January 30, 2015

Tiger misses cut at Waste Management Phoenix Open

After shooting a career-worst 11-over 82 and missing the cut Friday at the Waste Management Phoenix Open at TPC Scottsdale in Scottsdale, Arizona, Tiger Woods retained his sense of humor.

“I’m just doing this so I don’t get fined,” he said, in reference to Seattle Seahawks running back Marshawn Lynch.

Woods drew laughs from the media, but there was nothing funny about his two-day showing in the desert, his first PGA TOUR event since the PGA Championship last August. Tiger knew his transition from swing coach Sean Foley to Chris Como would take time and patience, but he didn’t expect to finish last, missing the cut for only the 13th time in his pro career.

For the second consecutive day, he struggled to find fairways and his chipping let him down. Woods hit only eight greens in regulation and saved par only two of 10 times.

“We all have days like this,” Woods said. “Unfortunately, mine was in a public forum, a public setting. We take the good with the bad, and the thing is even on bad days like this, keep fighting, because on the good days you’ve got to keep fighting as well.”

Playing in cool, rainy conditions with Patrick Reed and Jordan Spieth, Tiger started on the back nine and parred three of the first four holes.
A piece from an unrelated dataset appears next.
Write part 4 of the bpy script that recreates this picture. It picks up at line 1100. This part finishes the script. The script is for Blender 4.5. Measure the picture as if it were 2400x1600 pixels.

His bogey came at the par-4 11th, where he drove right under a tree, punched out, flew the green with his third shot and got up-and-down.

At the par-4 14th, Woods pulled his tee shot way left into a bush and was forced to take an unplayable lie. After taking a drop, he pitched back into the fairway, came up short of the green with his third shot and two-putted from 30 feet for a double bogey.

Things went from bad to worse at the par-5 15th. Tiger hit his drive into the water flanking the left side of the hole, played short of the green with his third shot, hit his fourth in the greenside bunker, skulled his fifth over the green, semi-chunked his sixth to the fringe and two-putted for a triple bogey.

Woods managed to save par from the left bunker at the short and noisy par-3 16th, where he was booed like everyone else for missing the green. Tiger turned the jeers into cheers by swishing a 20-foot putt.

Despite hitting a good drive just short of the green at the par-4 17th, which he drove Thursday, Woods couldn’t capitalize, missing the putting surface with his approach and absorbed another bogey. He also bogeyed the par-4 18th, failing to save par from a greenside bunker and made the turn in 8-over 44, equaling his highest-ever nine-hole score as a pro.

Moving to the front nine, Tiger parred the first three holes, but double bogeyed the par-3 fourth, where he missed the green with his tee shot, bladed his second shot into a bunker and couldn’t get up-and-down. Woods recorded his first birdie of the day at the par-4 fifth, where he hit a big drive and knocked his second shot from 165 yards within five feet of the pin and made the putt.

Tiger followed with consecutive bogeys at the sixth and seventh holes, made an eight-foot birdie putt at the par-4 eighth, then closed with a bogey at the par-4 ninth. Coupled with the missed cut at the PGA last year, it marked the first time in his pro career he has failed to survive two consecutive cuts.

His previous high score came in the third round of the 2002 Open Championship at Muirfield in in Scotland, where he shot 80 in miserable wind and rainy conditions.

“It was not a very good day from start to the end, but I fought until the end,” Woods said.

Tiger said his chipping woes are the result of a mechanical transition he has made in his swing from Foley to Como.

“I was caught right between patterns, just old pattern, new pattern,” said Woods. “And I got better, more committed to what I was doing on my back nine and hit some better shots, but still got a lot of work to do.”